I didn't expect to experience so many emotions surrounding Sadie's first birthday... For me the excitement began weeks ago as I started to dream and plan. I loved making her invitations and buying supplies for her party. I love pink (and hope to pass this love on to my daughter), so getting ready for her party involved LOTS of pink! I experienced much excitement as I began to anticiapte the big day.
Also, along the way to b-day party time, I experienced some frustration--when things didn't work as I planned or when I couldn't find what I needed. Some of the frustration happened the day of her party as I finished decorating her cakes! (Luckily I had friends and family here to keep me calm!)
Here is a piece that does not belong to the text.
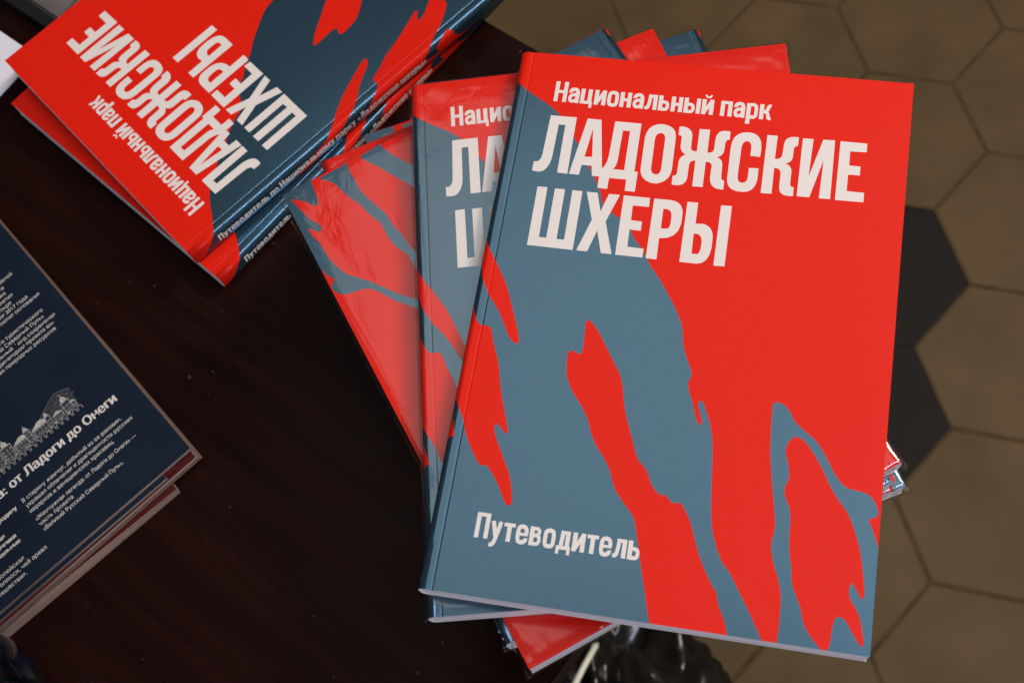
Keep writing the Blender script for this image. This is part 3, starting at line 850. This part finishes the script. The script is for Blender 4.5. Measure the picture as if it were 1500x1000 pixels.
ST = 0.0117335
place_book(-0.0517877, 0.3275249, ST * 6 - T * 0.001, -0.1706443, 'unwrapped red and blue guide book lying uppermost on the tall right pile')
place_book(-0.1029108, 0.3216141, ST * 5 - T * 0.001 - 0.0002, 0.0564162, 'shrink wrapped guide book, front up, directly under the top book of the tall pile', wrap=0)
place_book(-0.1621601, 0.2766768, ST * 4 - T * 0.001 - 0.0002, 0.4843827, 'shrink wrapped guide book lying back cover up, striped corner left of the tall pile', wrap=1, back=True)
place_book(-0.1484949, 0.2990097, ST * 3 - T * 0.001 - 0.0002, 0.3738543, 'wrapped guide book whose red head edge shows just behind the striped back cover', wrap=2)


def corner_br(bx, by, rz, back=True):
    c, s = math.cos(rz), math.sin(rz)
    return bx - (c * W + s * H) * 0.001, by - (s * W - c * H) * 0.001


a6 = 0.288
x6, y6 = corner_br(0.0925, 0.1400, a6)
place_book(x6, y6, ST * 2 - T * 0.001 - 0.0002, a6, 'low guide book showing a small blue spine corner beyond the upper edge of the pile', wrap=0, back=True)
a5 = 0.36
x5 = 0.0170 - math.cos(a5) * W * 0.001
y5 = 0.3650 - math.sin(a5) * W * 0.001
place_book(x5, y5, 0.0004, a5, 'low guide book of the tall pile showing one small red corner beyond its upper edge', wrap=1)
for k, (bx, by, a, lb) in enumerate(((-0.0660, 0.0850, 0.37, 'deep guide book, uppermost of three dark spine corners under the pile\'s near left'),
                                     (-0.0700, 0.0905, 0.355, 'deep guide book, middle of three dark spine corners under the pile near the bag'),
                                     (-0.0735, 0.0955, 0.375, 'bottom guide book of the tall pile, lying directly on the dark table'))):
    place_book(bx - math.sin(a) * H * 0.001, by + math.cos(a) * H * 0.001, -ST * (k + 1) + 0.0003, a, lb)

# pair in the upper left
aA = math.radians(133.2)
place_book(-0.2252, 0.2779, TZ + 0.0124, aA, 'upper guide book of the pair lying at the upper left, text upside down')
aB = math.radians(138.6)
place_book(-0.2139, 0.2700, TZ + 0.0005, aB, 'lower guide book of the pair at the upper left, mostly hidden beneath its twin')

# ------------------------------------------------------------------ navy brochures
BA = math.radians(42.0567)
BO = Vector((-0.22092, 0.18317, 0))
BS = 1.0642
BW, BH = 0.200, 0.205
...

As we began setting up and getting things ready, I was visited by some last minute worries... Thankfully, I didn't have much time to worry about anything. As guests began to arrive, I was overwhelmed and extremely thankful that my daughter is loved and cherished by such wonderful people.
I love watching Sadie. I had a blast yesterday watching her interact with people, explore new things, and especially dig into her cake (sweets are a rare treat!) I was filled with such Joy watching her smile and squeal with excitement. After her party ended, Marc and I were filled with such satisfaction that we were able to celebrate such a wonderful milestone with our precious daughter.
Now, as I reflect I am experiencing some sadness. I'm sad to leave the "Baby" days behind, but joyful to enter the next stage of her life. It is hard to recognize that my baby is a little girl.